Rolo Tomassi – ‘Time Will Die and Love Will Bury It’ Review

The Sheffield band's fifth album is a continued exploration of the beauty in brutality.

These days Rolo Tomassi are unrecognisable from the precocious mathcore mob that exploded from Sheffield in the mid-’00s. Fronted by the incendiary Spence siblings, Eva and brother James, their headspinning 2008 debut, ‘Hysterics’, introduced them to the world in a red mist of technical ferocity and chaotic violence. Since then, with every step they’ve experimented fearlessly and evolved into one of the most genre-bending, innovative underground bands in the UK.

10 years of relentless progression came to a head on the band’s last album, 2015’s ‘Grievances’, which toned down the mangled math and intensified the dynamic interplay between shade and light – a trick they’d perfected on pivotal third album ‘Astraea’. New album ‘Time Will Die and Love Will Bury It’ builds even further on this accomplished foundation, a testament to just how far ahead of their peers – whoever the hell they are at this point – Rolo Tomassi actually are.

Whereas ‘Grievances’ was so bleak you could feel the dull ache of its bruises, ‘Time Will Die’’s increased use of light and space ensures it stands alone in an arsenal of already exceptional records. ‘Towards Dawn’ and ‘Aftermath’ make for an unexpected opening – the former is three minutes of celestial, twinkling atmospherics, the latter a bright-eyed, post-rock dreamscape that makes the most of the sweet side of Eva Spence’s Jekyll-and-Hyde vocals.

The album is at its most breathtaking in these sparse, airy stretches – especially on album highlight ‘The Hollow Hour’, which careers between an ethereal haunting atmosphere and nightmarish tones – but even the heavier moments take place in cathedral-sized spaces.
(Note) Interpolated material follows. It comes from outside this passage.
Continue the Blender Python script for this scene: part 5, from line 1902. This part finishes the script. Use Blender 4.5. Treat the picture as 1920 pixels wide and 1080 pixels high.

Doomy lead single ‘Rituals’ is a frenetic bout of aggression and sinuous time signatures, backlit by foreboding ambience and Eva’s guttural, throat-scorching roar. And there are few bands out there who could pull off the anxiety-ridden ‘Balancing The Dark’, which blows humanity’s innermost fears up to titanic proportions. This is easily their most expansive work yet – a continued exploration of the beauty in brutality.